Staring at maps west of town, on Deadman Road (note: this is CR86, not 162 as denoted on the Trails Illustrated map), I decided to check out an interesting loop combining North Lone Pine trail and Killpecker trail.. The trail loop itself can't be more than 12 miles or so, including a couple miles on the dirt road to join the two. But just off of these trails are some prominent peaks of the Laramie range, worth some off-trail exploring. The highest named peaks -- North Bald Mountain, Middle Bald Mountain, and South Bald Mountain -- poke just above treeline, giving great 360-degree views.

South (Left) and Middle (Right) Bald Mountain, seen from North Bald Mountain

North Lone Pine trail is a steady but pleasant climb in the trees. After running for about half an hour, the trail took a left and started descending slightly/flattening out. At this point, I suspected North Bald Mountain was above, to the right/West, but didn't have a direct view of it. Nonetheless, I began the bushwhack upward.

The lower part of the slope was more open and had less deadfall than other dreadful bushwhacks in Northern Colorado, but just as I was getting content with this fate, a bit more rocks, trees, and snow appeared, slowing things down a bit, but still quite manageable. Soon enough, daylight poked through the trees: except for a bit of rolling terrain, I was on the top of North Bald Mountain.

This afforded nice views of Middle and South Bald Mountain. Unfortunately, it's another descending, and then ascending, bushwhack over to Middle Bald Mountain. At least it's easier to find via dead reckoning, and although not easily runnable, it didn't take too long to get up there.

Middle Bald had more interesting rock formations and scrambling opportunities on top. I took in the views, and then slowly downclimbed on large, solid boulders, toward South Bald. In retrospect, it would have been easier and quicker to drop down the mellow backside to the Killpecker trail.

I headed toward South Bald, knowing that a few trails were down below in the thick of trees, but that the trail can be subtle in some of the thicker spots. I hit one of the trails (North Lone Pine, again), but inexplicably headed the wrong direction: I happened to hit it when it made a short bend, heading downhill, which at the time was the direction of my goal, before it headed very much North again.

I recognized my mistake after 10-15 minutes, turned around, and then re-questioned my initial decision about which way would really be the best. I wasted a good 30-40 minutes running back and forth a few times and double checking the map, but once I was on track, I found that my original intersection of the trail was within 3 minutes of my goal: an intersection with Elkhorn Baldy Rd.

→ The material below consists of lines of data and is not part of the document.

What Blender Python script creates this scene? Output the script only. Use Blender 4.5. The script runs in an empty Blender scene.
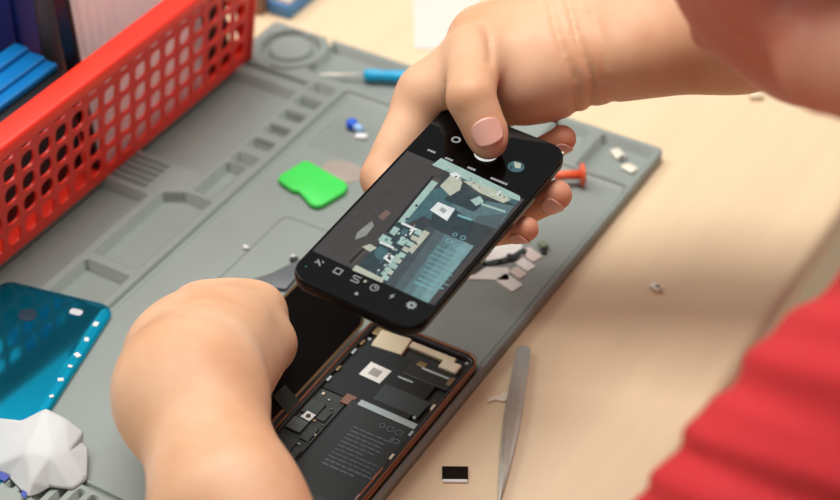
import bpy, bmesh, math, random
import numpy as np
from mathutils import Vector, Matrix
random.seed(7); rng = np.random.default_rng(7)
scene = bpy.context.scene
COL = scene.collection

# ------------------------------------------------------------------ camera frame (metres; mat's far right corner is the origin)
FPX = 1800.0
CAM = np.array([0.36231816, -0.93590061, 0.73])
RX = np.array([[0.86044234, -0.32361657, -0.39358772],
               [0.50954782, 0.54647158, 0.66462759],
               [0.0, 0.77242549, -0.6351054]])
def at(px, py, z=0.0):
    """the place on the height z that the photo shows at this pixel"""
    d = RX @ np.array([px - 420.0, 250.0 - py, FPX])
    return CAM + d * ((z - CAM[2]) / d[2])

# ------------------------------------------------------------------ materials
def lin(c):
    return tuple(((v/255)/12.92 if v/255 <= 0.04045 else ((v/255+0.055)/1.055)**2.4) for v in c)
MATS = {}
def mat(name, rgb, rough=0.5, metal=0.0, var=0.06, scale=60.0, bump=0.0, bscale=300.0, sss=0.0, emit=0.0, coat=0.0, stretch=None, alpha=1.0, spec=0.5):
    if name in MATS: return MATS[name]
    m = bpy.data.materials.new(name); m.use_nodes = True
    nt = m.node_tree; b = nt.nodes['Principled BSDF']
    c = lin(rgb)
    b.inputs['Roughness'].default_value = rough; b.inputs['Metallic'].default_value = metal
    b.inputs['Specular IOR Level'].default_value = spec
    tc = nt.nodes.new('ShaderNodeTexCoord'); mp = nt.nodes.new('ShaderNodeMapping')
    nt.links.new(tc.outputs['Object'], mp.inputs['Vector'])
    if stretch: mp.inputs['Scale'].default_value = stretch
    nz = nt.nodes.new('ShaderNodeTexNoise'); nz.inputs['Scale'].default_value = scale; nz.inputs['Detail'].default_value = 3
    nt.links.new(mp.outputs['Vector'], nz.inputs['Vector'])
    rp = nt.nodes.new('ShaderNodeValToRGB')
    rp.color_ramp.elements[0].position = 0.3; rp.color_ramp.elements[1].position = 0.7
    rp.color_ramp.elements[0].color = tuple(max(0, v*(1-var)) for v in c)+(1,)
    rp.color_ramp.elements[1].color = tuple(min(1, v*(1+var)) for v in c)+(1,)
    nt.links.new(nz.outputs['Fac'], rp.inputs['Fac']); nt.links.new(rp.outputs['Color'], b.inputs['Base Color'])
    if emit:
        nt.links.new(rp.outputs['Color'], b.inputs['Emission Color']); b.inputs['Emission Strength'].default_value = emit
    if sss:
        b.inputs['Subsurface Weight'].default_value = sss
        b.inputs['Subsurface Radius'].default_value = (1.0, 0.35, 0.2); b.inputs['Subsurface Scale'].default_value = 0.005
    if coat: b.inputs['Coat Weight'].default_value = coat; b.inputs['Coat Roughness'].default_value = 0.05
    if alpha < 1: b.inputs['Alpha'].default_value = alpha
    if bump:
        n2 = nt.nodes.new('ShaderNodeTexNoise'); n2.inputs['Scale'].default_value = bscale; n2.inputs['Detail'].default_value = 4
        nt.links.new(mp.outputs['Vector'], n2.inputs['Vector'])
        bp = nt.nodes.new('ShaderNodeBump'); bp.inputs['Strength'].default_value = bump; bp.inputs['Distance'].default_value = 0.001
        nt.links.new(n2.outputs['Fac'], bp.inputs['Height']); nt.links.new(bp.outputs['Normal'], b.inputs['Normal'])
    MATS[name] = m
    return m

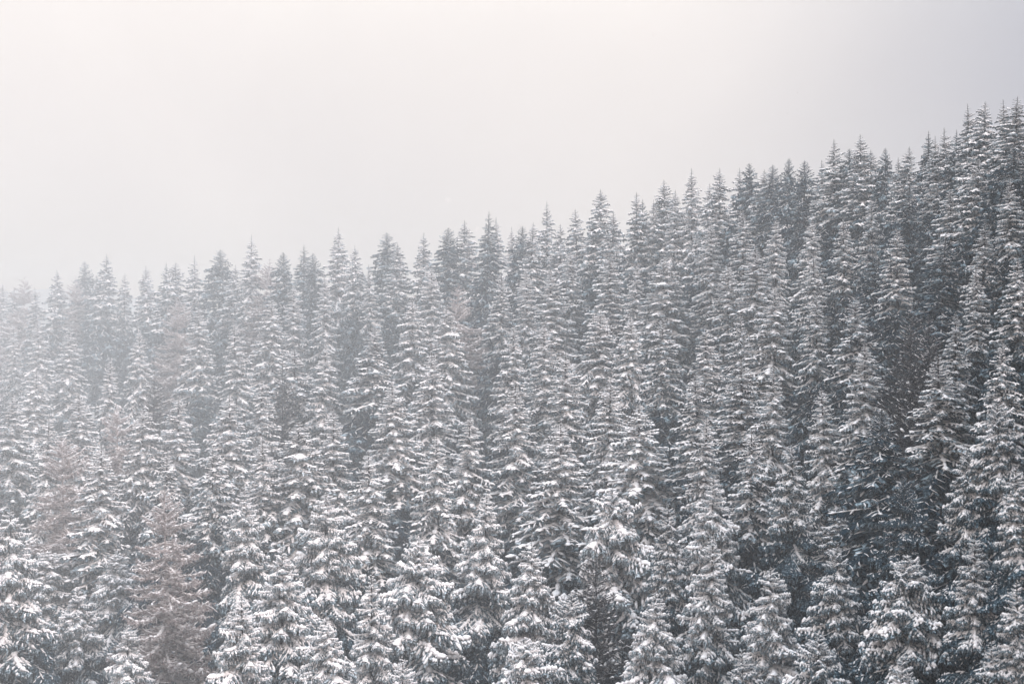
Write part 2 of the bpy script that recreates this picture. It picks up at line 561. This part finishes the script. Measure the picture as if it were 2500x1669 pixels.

Back on track, I headed up toward South Bald, taking what I think was the Swamp Creek cutoff. (Things get a bit questionable back there when offroad vehicles make their own trails). Nonetheless, it was easy and obvious to climb up to open areas and get clear views of South Bald.

South Bald is the highest of the named peaks, and is an enjoyable, quick climb. But I didn't spend too much time in the wind before retracing my steps back to the Elkhorn Baldy intersection.

Now it was time to check out the Killpecker trail. Although at similar elevations as North Lone Pine, these aspects held a few inches of consistent snow, which was enjoyable to run in.

I could even make out faint cross-country ski tracks! Somebody already got some skiing in. I've read about these trails in Snowshoe guides, and Killpecker is especially nice because the rocks aren't too large on the trail, and both trails are mostly protected from the wind. For some possible turns, the backside of Middle Bald, and possibly South Bald, are mellow-angle and north-facing. I'll definitely be back to check it out in winter!

I would recommend the loop as a run, as both trails are quite runnable and enjoyable. Bring a good map! Further exploration may include some of the lower "bald," rocky points sticking up in the area. Otherwise, Middle Bald is right off of Killpecker trail and easily accessible, and South Bald isn't too much more of an effort -- I'd recommend those for great views. North Bald might not be worth the effort.